Trudeau, who has wooed China and has been in discussions over launching formal trade negotiations, struck a more cautious note Tuesday. He said it’s “simply not the case” that China offers equal investor access to western nations.

“We’re going to expect that things happen fairly, and under fair principles and rules, as opposed to ‘might is right,’" Trudeau said Tuesday. “This is something that I think is an important message to share with the Chinese, not in a malicious or an aggressive way but in a very matter-of-fact way.”

He stressed that Canada is interested in defending an “international rules-based order that protects sovereignty, that protects national security, that protects intellectual property.” The Chinese Embassy in Ottawa warned of an investment chill after the Aecon deal was blocked, and complained of “politicization” of the review process.

Australian Prime Minister Malcolm Turnbull, whose government has increased regulatory powers to scrutinize takeovers by Chinese state-owned enterprises, in December accused Beijing of meddling in his nation’s media, universities and government when he announced new laws to clamp down on foreign interference.

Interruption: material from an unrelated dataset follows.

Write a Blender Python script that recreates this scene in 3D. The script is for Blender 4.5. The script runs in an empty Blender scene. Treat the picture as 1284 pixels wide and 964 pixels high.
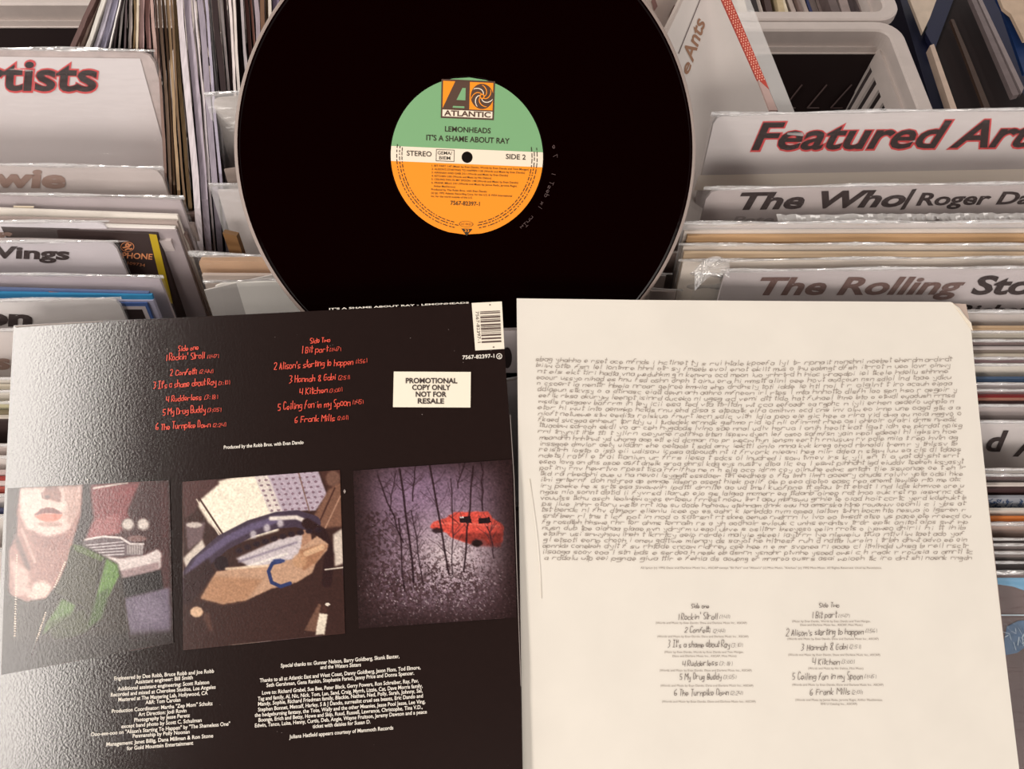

CCCC in December 2014 agreed to buy Australian construction company John Holland in a deal that valued the builder at about A$1.15 billion ($861 million). In an interview with the Australian Financial Review in January, John Holland’s chief executive Joe Barr said he had personally advised Aecon executives that the Chinese company’s purchase had been a “good growth story for us” and that being part of a Chinese conglomerate had been “liberating."

Beijing-based CCCC, parent of CCCI, is one of the biggest engineering and construction companies in the world and is the largest contractor building China’s Belt and Road Initiative across Asia through to Africa. Its core businesses include infrastructure construction and design, and dredging. The company posted revenue of 460.1 billion yuan ($72 billion) last year.